On top of a low knoll at the base of one of these spreading Sugar Maples was an ancient foundation for a building with a floor plan no larger than 100 square feet. This building was on state land, which implied that it had not been serving any legal purpose for nearly 100 years. But someone had been maintaining a shingled roof over it until relatively recently. The roof was now collapsed, but the shingles were readily identifiable and completely modern in style. Most recently the naked foundation had served as a hunter's nest. Its main feature was a collapsible camouflage chair, which was the only thing of value for me to loot (believe me, I looked for other things, even in the tiny spaces between the stones of the foundation wall). The chair had a carrying strap that I could loop over my shoulder, making it nearly effortless to carry. Getting back up to the trail system from these lowlands was a major climb up a 27 degree incline (I later measured it from photos using a protractor).
I spent most of the day working on a new shelving unit for the laboratory, one that will fit under the sloping ceiling to the left of the window at the north end. The plan was for me to use another of my paintings as a hinged door over a rectangular subset of the shelves, but I mislocated the set I'd intended to cover and had to superimpose another rectangle onto the shelving I'd already made, requiring six fancy reciprocating notches. (Split the four fingers of each hand into two halves and then slide the cleft between the fingers of one hand into the cleft between the fingers of the other, all the way to the hilt. I was doing that with the shelving planks.) As I worked, I was listening to Sarah Vowell read her book Assassination Vacation (which I now have as a mess of MP3s). This was the same book Gretchen and I had attempted to listen to on the road trip down to Maryland back in early March. Today as I worked and listened, I gradually came to a realization: Sarah Vowell just isn't that interesting. I'd been deceived by Ira Glass's This American Life into believing that she is some sort of genius. But she's actually a bit of a bore, particularly when she's reaching for a metaphor. The fact that I'd been so impressed with her is testament to Ira's skills as an editor and curator.


Marie (aka "the Baby") enjoying the sun out on the bluestone walkway today.


Eleanor in the forest.


The foundation I found in the woods today.


The grey in my hair is becoming more obvious every day.

This evening Gretchen came in from a exhausting day at work and wanted nothing more than to kick back at a restaurant with a glass of wine.

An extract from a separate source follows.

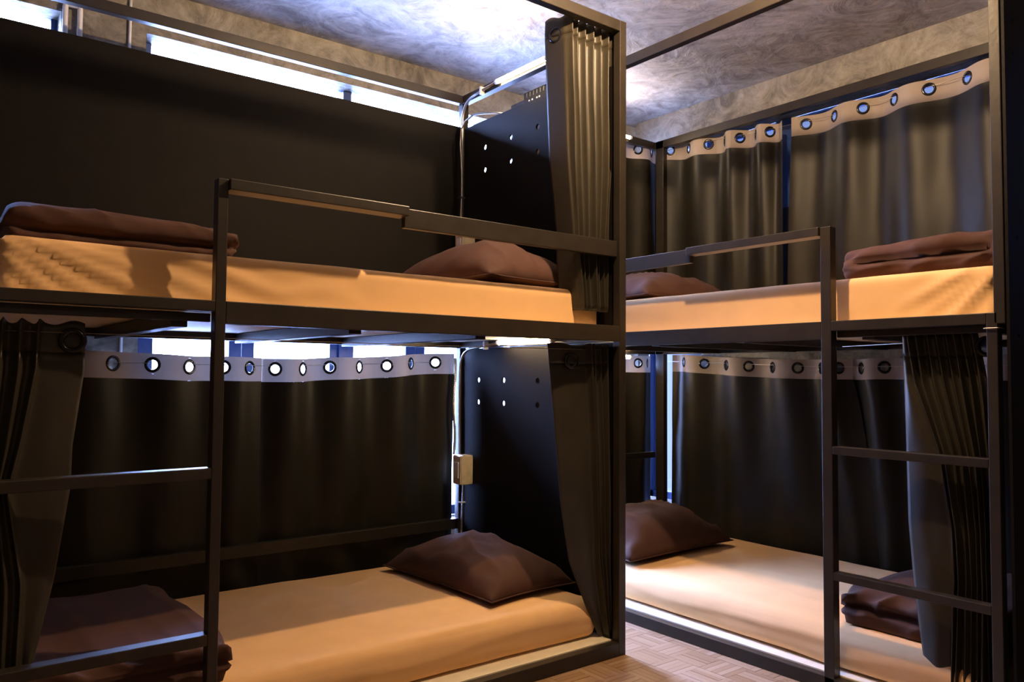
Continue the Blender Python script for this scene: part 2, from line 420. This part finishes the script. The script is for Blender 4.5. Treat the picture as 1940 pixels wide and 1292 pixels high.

But there was a Shakespeare play (Love's Labour's Lost) being performed at SUNY Ulster that she had committed herself to seeing. (She expected to see some of her students there.) I saw her weariness and her need for a dinner date and agreed to go with her, so long as we'd be getting dinner and a glass of wine before the play. In a marriage occasionally you have to do things that the partner has committed to doing, even when doing such things is, for you, completely optional.
We ended up having a great dinner at Northern Spy in High Falls (I've never had anything but great experiences there). The only food we ordered was two different kinds of "tofu hot wings," drawing slightly on a ten-order hot wings gift certificate we'd won at an animal rescue benefit we'd attended months ago.
As for the play, the community college actors proved surprisingly good. But I didn't know the play and, for acoustical reasons, I had trouble making out the dialogue. So Gretchen and I split before it was even half done. It didn't matter for her; the students she'd thought were coming had flaked out on it completely, as community college students are want to do.